Glad to see the Navy is finally prosecuting these criminals!! 

Like the saying goes, “The apple doesn't fall too far from the tree.”

When I was a budget officer in the Navy, I witnessed so much corruption that I had to write a “Tell-All” book about it.  Letting tax payers know what really goes on behind the military’s iron curtain. Yet I’m perplexed at how the public refuses to hold Congress accountable for their tax dollars.   But after watching a recent video of an IRS whistleblower, my final sentiments are, “We’ve all been hoodwinked!!”

IRS Whistleblower:

Yet I see this particular case as a classic COVER-up… “Junior officers” taking the wrap to cover someone else’s ass!!   These good ole boys always protect themselves!!

What I learned during my tenure as a budget officer, “When junior officers see high ranking officials getting away with accepting “bribes, kickbacks, approving contracts to rehire themselves”, etc.  (which is what I uncovered during my investigation of my former bosses criminal activity) they will easily become seduced by greed and will eventually get caught up in the military’s massive web of corruption.  This is what President Eisenhower warned us about during his farewell address, “The military’s incesteral behavior with defense contractors.”  As a top military general, he’d seen both sides of the industrialized complex and had a guilty conscience on his way out the door.  God rest his soul!!

As a senior budget officer in the Navy, I was exposed to corruption across the board.  The worse scandal which is never publicized is when senior officers, serving in acquisition program management roles are given “executive authority” to approve certain particulars of their “Post Government Retirement Plan.”   This is when they are rehired by the Pentagon to serve as senior consultant advisors.  

Take for instance, while the Commanding Officer is serving out his final year before retirement, he will identify a “need” for a “consultant advisor” to the command.  Of course, he (or his buddies) will be the one(s) to fill the position(s).  During the annual budget submission to the Pentagon he factors this in, thereby approving his own salary, in most cases up to $250K (annually).  This is on top of his retirement salary.   
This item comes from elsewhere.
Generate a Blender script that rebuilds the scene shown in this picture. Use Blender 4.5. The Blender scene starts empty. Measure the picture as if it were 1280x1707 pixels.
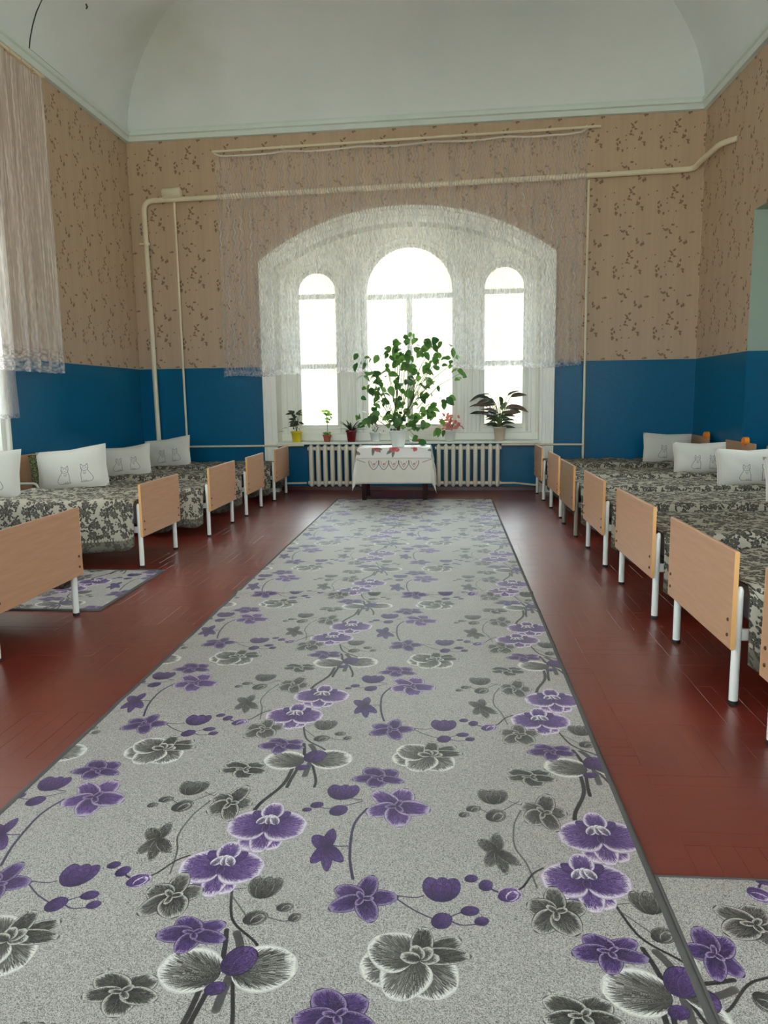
import bpy, math, random
import numpy as np
from mathutils import Matrix, Vector
R=random.Random(7)
PI=math.pi
C=bpy.context.scene.collection
sc=bpy.context.scene
# ------------------------------------------------------------ camera, sky, light, exposure
cam=bpy.data.cameras.new('camera'); cam.sensor_fit='HORIZONTAL'; cam.sensor_width=36.0; cam.lens=36.0
cam.clip_start=0.05; cam.clip_end=400
co=bpy.data.objects.new('camera',cam); C.objects.link(co)
CR=Matrix(((0.99650454,0.0014883,0.08352538),(0.08238316,0.14821269,-0.98551814),(-0.01384627,0.98895439,0.14757201)))
co.matrix_world=Matrix.Translation((0,0,1.3))@CR.to_4x4()
sc.camera=co
SKY=4.6
w=bpy.data.worlds.new('sky'); sc.world=w; w.use_nodes=True
wn=w.node_tree.nodes; bg=wn['Background']
bg.inputs['Color'].default_value=(0.88,0.95,1.0,1); bg.inputs['Strength'].default_value=SKY
sc.view_settings.view_transform='Standard'; sc.view_settings.look='None'
sc.view_settings.exposure=1.32; sc.view_settings.gamma=1.0; sc.view_settings.use_curve_mapping=False
sun=bpy.data.lights.new('sun','SUN'); sun.energy=16; sun.angle=math.radians(2); sun.color=(1,.97,.92)
so=bpy.data.objects.new('sun',sun); C.objects.link(so); so.rotation_euler=Vector((0.03,.50,-.87)).to_track_quat('-Z','Y').to_euler()
try:
    sc.cycles.use_denoising=True; sc.cycles.max_bounces=10; sc.cycles.diffuse_bounces=7
    sc.cycles.transparent_max_bounces=20; sc.cycles.sample_clamp_indirect=6.0
    sc.cycles.caustics_reflective=False; sc.cycles.caustics_refractive=False
except Exception: pass
def portal(M,sx,sy):
    l=bpy.data.lights.new('window_portal','AREA'); l.shape='RECTANGLE'; l.size=sx; l.size_y=sy; l.energy=1
    l.cycles.is_portal=True
    o=bpy.data.objects.new('window_portal',l); C.objects.link(o); o.matrix_world=M
# ------------------------------------------------------------ room numbers (metres)
XL,XR=-4.36,3.20            # side walls
ZP,ZC,ZS=1.74,4.77,4.90     # top of blue paint, cornice bottom, vault springing
YB=-2.4                     # wall behind
ang=-math.atan(0.0398)
MB_=Matrix.Translation((-0.6,10.60,0))@Matrix.Rotation(ang,4,'Z')     # back wall frame: x along wall, y into wall
I4=Matrix.Identity(4)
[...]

Of course this is illegal, but no one in Congress is doing or saying anything about it!!
These greedy bastards make the rules and they are allowed to break the rules because Congress allows them to!!    Yet junior officers are the ones who get punished.  SMH?!!   I’m glad I’m out of the Navy, but I think the public needs to be better informed about the military. 


Anonymous said...

Sy, It appears there's a lot more to your story beyond the USA Today article. If I'm reading between the lines correctly, Captain Sturges approve his own contract? In your trial transcript, he stated that he was a consultant advisor to Navy Expeditionary Combat Command (NECC), as an employee of Booz Allen Hamilton. Who of course does business with Logistic Support Inc. What an interesting web of deceit. I'm going to order your book to see who else was involved in this scheme.

We see this type of "revolving door" practice in the beltway all the time and try to advise senior retiring officers to comply with the Professional Rules of Conduct when making post military employment decisions. In most cases there is a 2-year cooling off period but their experience and network of resources brings added value to the ever expanding defense industry. I'm glad you brought this to light and I will do what I can to make sure your case gets to the right ears. Stay strong and keep up the good work.

Syneeda said...

Anon, Thank you for your interest in my case but I've pretty much closed that chapter of my life. The energy is too negative for my Spirit, which was the case when I served on active duty. I'm no longer lending my energy to the military but I wanted to show my supporters that YES, junior officers do take the fall when it comes to military corruption. In 2007, the Army had a fall guy during its bribery scandal, Major John Cockerham and I lost my best friend, Major Gloria Davis, who I believe was murdered!! The entire defense industry is corrupted and President Eisenhower warned us about it during his farewell address.